Minks: By the Hedge

Minks
By the Hedge
Captured Tracks
2011-01-25

Newcomers Minks sound like they’re at a crossroads, which isn’t something you’d typically say about youngsters who just released their first album. But you can almost hear the Brooklyn-by-way-of-Boston twosome being pulled in different directions on its intriguing debut By the Hedge, coming off like a catchy indie-pop combo at moments, then a noise-playing shoe-gaze revival act at others. While Minks have the instincts and knack to make a strong first impression like, say, the Pains of Being Pure at Heart and Wild Nothing, they don’t have the same consistency and unified vision of those groups in grabbing, then holding on to your attention.

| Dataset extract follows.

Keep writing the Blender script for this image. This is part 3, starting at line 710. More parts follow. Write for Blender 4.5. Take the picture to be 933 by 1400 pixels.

So Minks may not exactly be going through a full-on identity crisis, but their natural growing pains show on By the Hedge, an album that’s as uneven as it is promising.

At first blush, Minks have a precocious pop side that’s instantly appealing. Opening track “Kusmi” is a warm, fuzzy blast of Slumberland-style indie pop, on which the core duo of Shaun Kilfoyle and Amalie Bruun intertwine their breathy, breathless vocals with chiming guitars. “Arboretum Dogs” comes off like an intimate, immediate DIY redux of the Church’s hit “Under the Milky Way”, getting across a chilled-out vibe that’s a little starry eyed in its own way. But it’s on the two misleadingly titled numbers “Cemetery Rain” and “Funeral Song” that Minks show off their easy pop chops the best. “Cemetery Rain” belies its dour title, finding its kindred spirit in the Smiths’ “Cemetery Gates”, both in its jaunty melancholy and its strummy sound. The band’s first buzz-generating single “Funeral Song” might be even catchier, a little bolder and livelier, as Kilfoyle’s up-tempo singing is pushed along by a woozy synth refrain. So while the chorus, “So long summer time/And I like it”, might evoke some mixed feelings, the way Kilfoyle delivers it puts the emphasis on the sweet over the bitter.

Then again, the neo-shoe-gazer tracks are more impressive in their depth and range, definitely showing more development than the fragile pop ditties. Probably the album’s richest offering, “Bruises”, shapes muscular feedback into something beautiful and melodic the way obvious touchstone My Bloody Valentine does. Like MBV, there’s something intuitive in the way Minks express blissed-out feelings through dense layers of sound. Wrapped up in its autumn sweater, “Juniper” takes a page from Yo La Tengo as it explores the warmer side of sonic experimentation, as Bruun’s emotive monotone recalls the vocal line from “Cherry Chapstick”, only if you misremembered it being sung by Georgia Hubley. On both tracks, Minks create a sense of dynamism and drama that’s approachable, climaxing in a way that gets up-close-and-personal without overwhelming you. So even if the best songs on By the Hedge are derivative enough that you can easily identify their reference points, they also give a better sense of what might be possible from Minks when they push themselves a little more.

The band’s indecision and inexperience do show on a handful of tracks where its art-scarred noodling ends up neither here nor there, as ephemeral noise floats away into the ether. In particular, it’s a shame that By the Hedge almost loses the listener’s interest when it should be piquing it early on the album, with a pair of meandering efforts that go nowhere slow: Unfortunately, the title “Out of Tune” describes a piece that might as well be the equivalent of a sound check, while “Life at Dusk” is formless because the band basically seems lazy on it. What’s more, sticking the languid “Indian Ocean” and the sleepy “Our Ritual” on the first half of the record tests your patience too much before you get to the pop gems that make the album worth your while.

In the end, By the Hedge is the work of a band trying to discover itself: Maybe Minks aren’t quite sure who they are or where they’re going yet, but at least their solid first effort suggests there’s more than enough reason to keep following them to find out what’ll happen with them. On those terms, By the Hedge might be more about the journey Minks are embarking on than a destination in and of itself.